▶ Written task:
Exactly reproduce the lines from the top of the entries below through the line containing "i in range(3)]", with both ends included.

start Record excerpts

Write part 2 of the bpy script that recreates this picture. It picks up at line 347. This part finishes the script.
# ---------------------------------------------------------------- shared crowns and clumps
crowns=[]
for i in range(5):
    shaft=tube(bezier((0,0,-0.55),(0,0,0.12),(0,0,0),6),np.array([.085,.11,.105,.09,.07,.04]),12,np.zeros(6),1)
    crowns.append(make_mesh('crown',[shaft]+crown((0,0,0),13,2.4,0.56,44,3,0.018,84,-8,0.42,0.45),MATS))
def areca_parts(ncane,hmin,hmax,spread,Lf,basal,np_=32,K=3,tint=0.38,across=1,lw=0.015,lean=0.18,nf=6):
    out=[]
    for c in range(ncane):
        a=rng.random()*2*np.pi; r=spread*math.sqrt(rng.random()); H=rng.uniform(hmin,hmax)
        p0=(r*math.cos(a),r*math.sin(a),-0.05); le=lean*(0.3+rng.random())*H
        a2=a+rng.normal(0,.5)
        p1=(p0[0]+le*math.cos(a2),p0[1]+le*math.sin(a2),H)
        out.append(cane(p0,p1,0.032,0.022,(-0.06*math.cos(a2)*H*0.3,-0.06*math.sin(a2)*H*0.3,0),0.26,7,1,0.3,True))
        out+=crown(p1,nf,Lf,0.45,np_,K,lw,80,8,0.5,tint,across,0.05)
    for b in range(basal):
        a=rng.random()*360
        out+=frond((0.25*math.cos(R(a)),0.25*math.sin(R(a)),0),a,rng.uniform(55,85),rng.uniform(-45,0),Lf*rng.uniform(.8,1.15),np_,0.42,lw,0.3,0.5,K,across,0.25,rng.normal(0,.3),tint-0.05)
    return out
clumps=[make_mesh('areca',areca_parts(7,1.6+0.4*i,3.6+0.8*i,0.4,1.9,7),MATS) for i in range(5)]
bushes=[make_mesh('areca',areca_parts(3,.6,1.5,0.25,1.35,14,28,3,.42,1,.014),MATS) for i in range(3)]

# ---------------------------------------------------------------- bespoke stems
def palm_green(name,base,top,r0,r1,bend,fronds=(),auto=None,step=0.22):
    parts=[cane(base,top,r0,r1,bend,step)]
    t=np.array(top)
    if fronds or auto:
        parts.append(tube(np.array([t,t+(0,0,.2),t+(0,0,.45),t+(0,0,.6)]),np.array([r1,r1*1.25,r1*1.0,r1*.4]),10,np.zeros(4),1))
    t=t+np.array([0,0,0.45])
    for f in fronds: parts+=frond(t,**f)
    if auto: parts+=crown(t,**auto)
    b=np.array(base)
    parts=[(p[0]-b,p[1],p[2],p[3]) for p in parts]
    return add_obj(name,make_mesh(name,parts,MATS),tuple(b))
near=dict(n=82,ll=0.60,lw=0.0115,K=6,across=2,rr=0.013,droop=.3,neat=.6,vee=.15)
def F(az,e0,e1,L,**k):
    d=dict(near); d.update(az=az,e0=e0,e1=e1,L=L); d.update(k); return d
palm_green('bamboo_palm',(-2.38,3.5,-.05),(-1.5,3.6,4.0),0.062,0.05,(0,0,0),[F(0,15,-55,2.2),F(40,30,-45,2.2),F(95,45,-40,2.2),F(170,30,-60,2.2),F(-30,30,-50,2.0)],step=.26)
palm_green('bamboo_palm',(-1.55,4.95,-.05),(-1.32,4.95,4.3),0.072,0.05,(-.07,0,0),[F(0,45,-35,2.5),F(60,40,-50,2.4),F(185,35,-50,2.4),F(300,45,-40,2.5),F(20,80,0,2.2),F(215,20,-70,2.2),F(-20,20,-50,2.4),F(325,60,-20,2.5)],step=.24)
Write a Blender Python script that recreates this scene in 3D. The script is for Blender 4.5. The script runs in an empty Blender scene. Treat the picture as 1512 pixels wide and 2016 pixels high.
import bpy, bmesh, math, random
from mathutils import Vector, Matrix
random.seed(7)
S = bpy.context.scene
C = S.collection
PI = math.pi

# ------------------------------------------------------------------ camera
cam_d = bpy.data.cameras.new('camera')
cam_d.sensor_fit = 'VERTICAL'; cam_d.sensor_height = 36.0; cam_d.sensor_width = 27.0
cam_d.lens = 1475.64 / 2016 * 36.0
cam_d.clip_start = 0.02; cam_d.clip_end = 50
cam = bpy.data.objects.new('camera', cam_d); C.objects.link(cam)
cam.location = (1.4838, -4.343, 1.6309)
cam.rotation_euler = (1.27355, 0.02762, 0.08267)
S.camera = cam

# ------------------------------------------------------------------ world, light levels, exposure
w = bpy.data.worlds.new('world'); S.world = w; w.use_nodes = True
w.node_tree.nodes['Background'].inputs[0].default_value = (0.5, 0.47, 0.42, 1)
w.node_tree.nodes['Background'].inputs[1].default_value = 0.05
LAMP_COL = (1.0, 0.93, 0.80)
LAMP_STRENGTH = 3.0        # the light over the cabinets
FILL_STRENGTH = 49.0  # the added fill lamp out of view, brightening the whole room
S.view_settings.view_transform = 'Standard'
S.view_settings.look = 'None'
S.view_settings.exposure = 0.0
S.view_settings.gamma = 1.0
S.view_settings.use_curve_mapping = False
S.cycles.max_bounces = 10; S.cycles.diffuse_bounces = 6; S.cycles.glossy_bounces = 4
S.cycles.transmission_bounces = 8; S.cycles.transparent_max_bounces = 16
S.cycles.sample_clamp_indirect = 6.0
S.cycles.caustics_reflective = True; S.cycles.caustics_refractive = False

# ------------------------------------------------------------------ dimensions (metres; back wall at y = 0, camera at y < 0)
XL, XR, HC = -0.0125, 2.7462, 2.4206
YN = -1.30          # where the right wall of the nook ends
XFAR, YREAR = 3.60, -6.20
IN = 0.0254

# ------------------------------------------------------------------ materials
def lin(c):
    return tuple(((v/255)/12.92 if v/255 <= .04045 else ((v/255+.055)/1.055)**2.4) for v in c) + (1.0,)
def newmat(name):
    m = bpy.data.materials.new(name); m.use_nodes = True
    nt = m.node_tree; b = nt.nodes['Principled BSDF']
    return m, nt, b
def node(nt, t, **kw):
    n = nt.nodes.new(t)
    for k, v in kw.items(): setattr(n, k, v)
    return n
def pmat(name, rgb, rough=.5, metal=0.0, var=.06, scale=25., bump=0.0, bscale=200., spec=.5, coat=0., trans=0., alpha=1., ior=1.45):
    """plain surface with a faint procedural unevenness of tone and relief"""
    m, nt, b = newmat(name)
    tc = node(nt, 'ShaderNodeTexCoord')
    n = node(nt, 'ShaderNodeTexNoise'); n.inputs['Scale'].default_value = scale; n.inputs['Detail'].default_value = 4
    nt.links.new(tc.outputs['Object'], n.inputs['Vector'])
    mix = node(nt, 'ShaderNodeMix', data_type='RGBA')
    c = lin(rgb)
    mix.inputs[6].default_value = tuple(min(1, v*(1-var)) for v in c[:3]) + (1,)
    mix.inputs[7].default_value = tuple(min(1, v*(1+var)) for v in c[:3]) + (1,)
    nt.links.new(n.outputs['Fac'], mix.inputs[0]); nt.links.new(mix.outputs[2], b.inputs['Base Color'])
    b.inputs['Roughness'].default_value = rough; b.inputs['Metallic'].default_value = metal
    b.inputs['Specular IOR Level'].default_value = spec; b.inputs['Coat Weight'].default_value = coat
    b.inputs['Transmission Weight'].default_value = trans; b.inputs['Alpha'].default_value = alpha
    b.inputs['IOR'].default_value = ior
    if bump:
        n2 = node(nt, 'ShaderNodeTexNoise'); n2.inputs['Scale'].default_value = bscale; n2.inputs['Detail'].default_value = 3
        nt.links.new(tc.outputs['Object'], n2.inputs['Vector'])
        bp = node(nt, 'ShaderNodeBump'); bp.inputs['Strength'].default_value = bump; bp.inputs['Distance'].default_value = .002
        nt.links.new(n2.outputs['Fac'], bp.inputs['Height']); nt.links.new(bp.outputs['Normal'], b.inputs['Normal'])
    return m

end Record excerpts

▶ Result of this task:
Write part 2 of the bpy script that recreates this picture. It picks up at line 347. This part finishes the script.
# ---------------------------------------------------------------- shared crowns and clumps
crowns=[]
for i in range(5):
    shaft=tube(bezier((0,0,-0.55),(0,0,0.12),(0,0,0),6),np.array([.085,.11,.105,.09,.07,.04]),12,np.zeros(6),1)
    crowns.append(make_mesh('crown',[shaft]+crown((0,0,0),13,2.4,0.56,44,3,0.018,84,-8,0.42,0.45),MATS))
def areca_parts(ncane,hmin,hmax,spread,Lf,basal,np_=32,K=3,tint=0.38,across=1,lw=0.015,lean=0.18,nf=6):
    out=[]
    for c in range(ncane):
        a=rng.random()*2*np.pi; r=spread*math.sqrt(rng.random()); H=rng.uniform(hmin,hmax)
        p0=(r*math.cos(a),r*math.sin(a),-0.05); le=lean*(0.3+rng.random())*H
        a2=a+rng.normal(0,.5)
        p1=(p0[0]+le*math.cos(a2),p0[1]+le*math.sin(a2),H)
        out.append(cane(p0,p1,0.032,0.022,(-0.06*math.cos(a2)*H*0.3,-0.06*math.sin(a2)*H*0.3,0),0.26,7,1,0.3,True))
        out+=crown(p1,nf,Lf,0.45,np_,K,lw,80,8,0.5,tint,across,0.05)
    for b in range(basal):
        a=rng.random()*360
        out+=frond((0.25*math.cos(R(a)),0.25*math.sin(R(a)),0),a,rng.uniform(55,85),rng.uniform(-45,0),Lf*rng.uniform(.8,1.15),np_,0.42,lw,0.3,0.5,K,across,0.25,rng.normal(0,.3),tint-0.05)
    return out
clumps=[make_mesh('areca',areca_parts(7,1.6+0.4*i,3.6+0.8*i,0.4,1.9,7),MATS) for i in range(5)]
bushes=[make_mesh('areca',areca_parts(3,.6,1.5,0.25,1.35,14,28,3,.42,1,.014),MATS) for i in range(3)]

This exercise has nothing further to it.